Stanley MacMillan, owner of the Bangor-based company, said his firm was completely at fault and it happened because of an employee misjudgment.

“It’s because of our bad judgment this happened; it had nothing to do with the Greater Augusta Utility District,” MacMillan said. “I feel bad it happened. This was completely S.E. MacMillan’s fault. And I told DEP that.”

Emily Figdor, director of Environment Maine, an environmental advocacy group, said Bond Brook is key habitat for the prized Atlantic Salmon. The group is a plaintiff in lawsuits filed against dam owners on the Kennebec and Androscoggin rivers, seeking to protect the fish.

Figdor said the sewage discharges happened about when Atlantic salmon typically law eggs.

“A sewage spill of this magnitude, occurring in one of the few accessible spawning habitats for endangered Atlantic salmon in the Kennebec River watershed, and occurring at precisely the time when adult salmon are known to lay their eggs, is an event that could have serious consequences for salmon recovery efforts,” Figdor said.

The state consent agreement does not address whether the discharges could impact the salmon.

‘The tragedy of it all’

The larger of the two discharges began about 5:40 p.m. Oct. 17 after a MacMillan employee dragged a trench box over a sewer pipe leading to the pump station. That caused the sewer line to leak.

According to the DEP consent agreement, MacMillan employees noticed the leak, but did not repair it or report the incident to the Greater Augusta Utility District.

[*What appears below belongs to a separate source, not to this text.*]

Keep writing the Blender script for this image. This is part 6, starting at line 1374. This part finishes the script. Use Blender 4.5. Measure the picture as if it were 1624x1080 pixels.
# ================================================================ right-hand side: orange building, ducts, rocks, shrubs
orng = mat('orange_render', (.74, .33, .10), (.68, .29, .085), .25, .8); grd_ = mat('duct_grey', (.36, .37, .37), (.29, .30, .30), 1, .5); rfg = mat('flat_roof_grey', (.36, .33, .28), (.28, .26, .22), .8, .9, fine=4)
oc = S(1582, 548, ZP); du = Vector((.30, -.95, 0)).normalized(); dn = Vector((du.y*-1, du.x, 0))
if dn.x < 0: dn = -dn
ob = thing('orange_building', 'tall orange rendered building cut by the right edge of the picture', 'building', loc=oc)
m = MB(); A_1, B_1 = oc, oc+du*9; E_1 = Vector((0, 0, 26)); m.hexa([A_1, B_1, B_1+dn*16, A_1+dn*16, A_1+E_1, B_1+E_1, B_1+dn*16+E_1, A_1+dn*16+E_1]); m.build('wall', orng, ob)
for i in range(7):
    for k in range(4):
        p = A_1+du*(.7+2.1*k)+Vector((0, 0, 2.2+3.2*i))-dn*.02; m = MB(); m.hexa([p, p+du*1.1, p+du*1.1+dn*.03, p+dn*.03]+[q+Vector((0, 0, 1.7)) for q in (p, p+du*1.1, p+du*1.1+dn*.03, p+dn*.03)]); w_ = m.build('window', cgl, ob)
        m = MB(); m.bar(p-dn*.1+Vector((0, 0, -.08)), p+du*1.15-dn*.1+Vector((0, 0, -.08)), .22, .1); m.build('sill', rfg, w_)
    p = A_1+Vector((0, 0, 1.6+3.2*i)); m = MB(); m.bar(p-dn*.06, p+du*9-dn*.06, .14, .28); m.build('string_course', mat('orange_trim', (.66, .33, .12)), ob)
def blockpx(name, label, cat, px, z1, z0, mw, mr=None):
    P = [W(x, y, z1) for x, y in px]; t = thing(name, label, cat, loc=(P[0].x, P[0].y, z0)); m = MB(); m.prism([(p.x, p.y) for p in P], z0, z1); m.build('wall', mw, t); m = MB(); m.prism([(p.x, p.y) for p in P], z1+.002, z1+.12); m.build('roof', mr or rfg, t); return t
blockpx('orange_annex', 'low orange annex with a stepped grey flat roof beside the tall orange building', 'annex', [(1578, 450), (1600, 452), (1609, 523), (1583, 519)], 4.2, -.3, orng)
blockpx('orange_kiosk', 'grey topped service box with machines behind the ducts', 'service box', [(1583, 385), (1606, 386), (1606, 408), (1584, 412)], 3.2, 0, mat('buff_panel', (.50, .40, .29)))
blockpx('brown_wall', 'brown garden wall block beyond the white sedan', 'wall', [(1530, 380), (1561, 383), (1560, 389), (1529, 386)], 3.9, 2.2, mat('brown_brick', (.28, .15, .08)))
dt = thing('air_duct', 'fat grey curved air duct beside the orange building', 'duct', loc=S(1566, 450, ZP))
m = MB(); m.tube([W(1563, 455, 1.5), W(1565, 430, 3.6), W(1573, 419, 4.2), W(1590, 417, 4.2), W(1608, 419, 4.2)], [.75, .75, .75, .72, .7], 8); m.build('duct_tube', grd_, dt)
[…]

“Instead, using a 3-inch pump that was already in place to pump groundwater, they pumped the mixed groundwater and untreated sanitary wastewater to the adjacent wetland despite the fact there was a sewer manhole leading to pump station No. 1 just a few feet away,” the agreement states. “This discharge continued through the night and into the next day. It was stopped only after (utility district) employees remotely checking the pump stations on the morning of Oct. 18 noticed that the flow pattern for pump station No. 1 was abnormally low.”

Tarbuck said the wastewater was pumped across a field and into a ditch, then likely went into Bond Brook.

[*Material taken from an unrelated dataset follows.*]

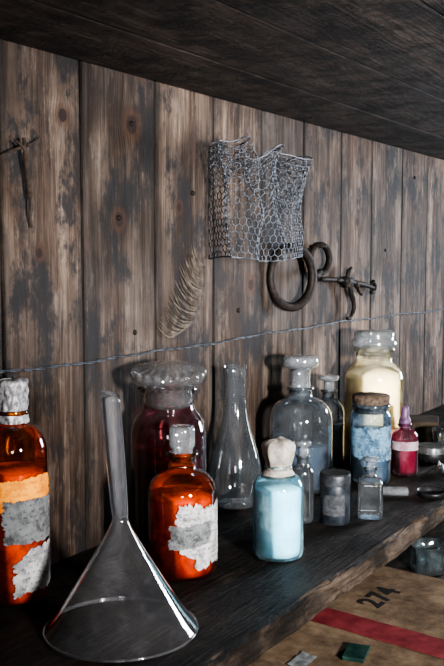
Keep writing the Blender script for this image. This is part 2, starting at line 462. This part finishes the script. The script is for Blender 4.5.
for kz in (.1000,.1012):
    tube_data([(.0152*math.cos(t*math.tau/30),.0152*math.sin(t*math.tau/30),kz+.0006*math.sin(t)) for t in range(30)],.0006,6,True,V,F)
meshobj("twine_binding",V,F,TWINE,e)

# big maroon jar
loc=(.840,-.066,ZS)
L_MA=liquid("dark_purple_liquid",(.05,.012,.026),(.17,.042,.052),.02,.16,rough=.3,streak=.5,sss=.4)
e=thing("glass_jar","large dark maroon glass jar with wide fluted glass stopper","jar",loc)
lathe("glass_body",[(0,.002),(.040,0),(.0435,.003),(.0445,.008),(.0445,.128),(.0440,.136),(.0415,.146),(.0365,.154),(.0325,.159),(.0305,.164),(.0305,.178),(.0345,.181),(.036,.184),(.0345,.188),(.029,.188),(.028,.17)],MAROON,e)
lathe("liquid",[(0,.004),(.040,.004),(.042,.01),(.042,.105),(0,.105)],L_MA,e)
def flute(a,r,z):
    k=max(0,(r-.010)/.03)*(1 if z>.19 else 0); s=abs(math.sin(a*11))
    return r*(1-.035*k*s), z-.0028*k*s
LIDG=glass("dusty_stopper_glass",(.84,.87,.89),(.14,.15,.16),.020,(.45,.46,.48),rough=.05,dscale=22,refl=2.8,haze=4)
lid=lathe("stopper",smoothprof([(0,.168),(.026,.168),(.0275,.1885),(.031,.1905),(.0395,.1970),(.0432,.2030),(.0438,.2085),(.0405,.2110),(.034,.2120),(.028,.2140),(.018,.2165),(0,.2170)],3),LIDG,e,176,flute)
lid.rotation_euler=(math.radians(3),math.radians(-4),0)

loc=(1.019,-.047,ZS)
e=thing("glass_flask","empty clear pear-shaped glass flask with long neck","flask",loc)
lathe("glass_body",smoothprof([(0,.002),(.024,.001),(.0310,.006),(.0352,.018),(.0370,.034),(.0358,.052),(.0318,.072),(.0260,.092),(.0205,.110),(.0165,.128),(.0145,.146),(.0138,.165),(.0140,.182),(.0160,.189),(.0162,.191)],4),SMOKE,e,64)

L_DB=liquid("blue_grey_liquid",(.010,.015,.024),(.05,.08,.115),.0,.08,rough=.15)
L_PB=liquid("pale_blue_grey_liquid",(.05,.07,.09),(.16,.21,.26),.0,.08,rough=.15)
loc=(1.149,-.078,ZS)
e=bottle("large clear bottle with ground glass stopper and dark blue liquid","reagent_bottle",loc,.0462,.098,.135,.150,.0165,SMOKE,L_DB,.068)
stopper_flat(e,.150,.0155,.0255,.044,FROST)
loc=(1.296,-.052,ZS)
e=bottle("clear glass bottle with small glass stopper beside cream jar","reagent_bottle",loc,.0270,.085,.112,.126,.0105,CLEARD,L_PB,.07)
stopper_flat(e,.126,.0095,.016,.022,FROST)

L_CR=liquid("cream_powder",(.95,.78,.44),(1.0,.93,.68),.02,.14,rough=.7,dark=.2)
loc=(1.382,-.092,ZS)
e=thing("glass_jar","large glass jar of cream powder with domed stopper","jar",loc)
lathe("glass_body",[(0,.002),(.045,0),(.049,.004),(.0495,.01),(.0495,.138),(.0485,.146),(.045,.153),(.036,.160),(.0315,.164),(.030,.168),(.030,.180),(.0345,.183),(.035,.187),(.033,.189),(.028,.189)],CREAMG,e)
lathe("powder_filling",[(0,.004),(.045,.004),(.047,.01),(.047,.136),(.045,.146),(.030,.155),(0,.157)],L_CR,e)
lathe("stopper",[(0,.175),(.027,.175),(.028,.188),(.036,.190),(.0378,.195),(.037,.200),(.032,.203),(.0335,.208),(.0335,.213),(.028,.2165),(0,.2175)],FROST,e)

L_DK=liquid("dark_blue_powder",(.02,.028,.04),(.09,.14,.20),.0,.10,rough=.5,streak=1)
loc=(1.243,-.147,ZS)
LABEL_B=paper("blue_stained_label",(.14,.25,.35),(.05,.10,.155),(.02,.032,.05),.85,60)
e=thing("cork_stoppered_jar","dark jar with wide cork and blue stained label","jar",loc)
lathe("glass_body",[(0,.002),(.027,0),(.0298,.004),(.0302,.010),(.0302,.100),(.029,.105),(.026,.108),(.0265,.112),(.029,.114),(.029,.118),(.0265,.119)],DARKG,e)
lathe("powder_filling",[(0,.004),(.027,.004),(.028,.01),(.028,.080),(0,.082)],L_DK,e)
lathe("cork",[(0,.105),(.0245,.105),(.0262,.119),(.0275,.1195),(.028,.129),(.0265,.1315),(0,.132)],CORK,e,48,crinkle(.05,12,1))
label_patch("paper_label",e,loc,.0302,-85,80,.036,.088,LABEL_B,.20,12)

L_PK=liquid("magenta_liquid",(.14,.010,.035),(.34,.045,.11),.0,.05,rough=.3,sss=.3)
PINKG=glass("pink_tinted_glass",(.80,.5,.58),(.18,.04,.08),.08,(.32,.18,.23))
PURP=simple("purple_stained_cap",(.05,.022,.06),(.16,.09,.17),80,.5)
loc=(1.315,-.173,ZS)
e=bottle("small bottle of magenta liquid with white label and purple dropper cap","dropper_bottle",loc,.0212,.054,.073,.080,.008,PINKG,L_PK,.050)
label_patch("paper_label",e,loc,.0212,-75,75,.040,.054,paper("pinkish_label",(.36,.31,.34),(.26,.16,.20),(.2,.03,.08),.4,70),.06,15)
lathe("dropper_cap",[(0,.074),(.0092,.074),(.0095,.084),(.0085,.087),(.0066,.090),(.0064,.100),(.0058,.1045),(.004,.1065),(0,.107)],PURP,e)

loc=(1.003,-.158,ZS)
e=bottle("small slim clear glass bottle with glass stopper","reagent_bottle",loc,.0142,.058,.072,.086,.0072,CLEARD,None,None,lip=.002)
stopper_flat(e,.086,.0065,.0105,.018,FROST)

loc=(1.021,-.195,ZS)
e=thing("small_jar","small dark blue-grey cylindrical jar with worn paper band","jar",loc)
GJ=simple("dark_blue_grey_ceramic",(.011,.014,.019),(.042,.050,.062),60,.35)
lathe("jar_body",[(0,0),(.017,0),(.0190,.002),(.0190,.048),(.018,.052),(.018,.055)],GJ,e)
lathe("lid",[(.0195,.050),(.0198,.052),(.0198,.062),(.0185,.0655),(.016,.0645),(0,.064)],simple("grey_tin_lid",(.022,.025,.03),(.075,.082,.092),80,.45,.4),e)
label_patch("paper_label",e,loc,.0190,-50,40,.012,.040,paper("dim_label",(.07,.075,.085),(.04,.043,.048),(.02,.02,.022),.6,90),.12,21)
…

He said there was a manhole that the wastewater could have been pumped into to flow it to the pump station just 50 feet away.

“That’s the tragedy of it all — it was such a simple problem to solve,” Tarbuck said. “If they’d said something, it easily could have been avoided. I don’t lose my cool often, but I did then.”

That same day a MacMillan employee operating a backhoe near the same pump station struck an overhead electrical line, ripping out the line and damaging a connection meant to be used to attach a backup generator to run the pump station. The loss of power shut down the pump station and caused wastewater to flow directly into Bond Brook.

The firm immediately notified the utility district of the incident, but the overflow continued for about two hours until a sewage-pumping contractor arrived and temporary electrical power was restored.

Combined, the two discharges allowed roughly the same amount of sewage into Bond Brook as might be discharged when a major rainstorm causes a single combined sewer overflow, Tarbuck said. That’s exactly the type of overflow the project is meant to prevent, he said.

Also, in an unrelated incident on Sept. 20 documented by the consent agreement, while silt filter bags were being changed, MacMillan discharged extremely silt-laden water directly into Bond Brook while a section of the brook was being de-watered for the project.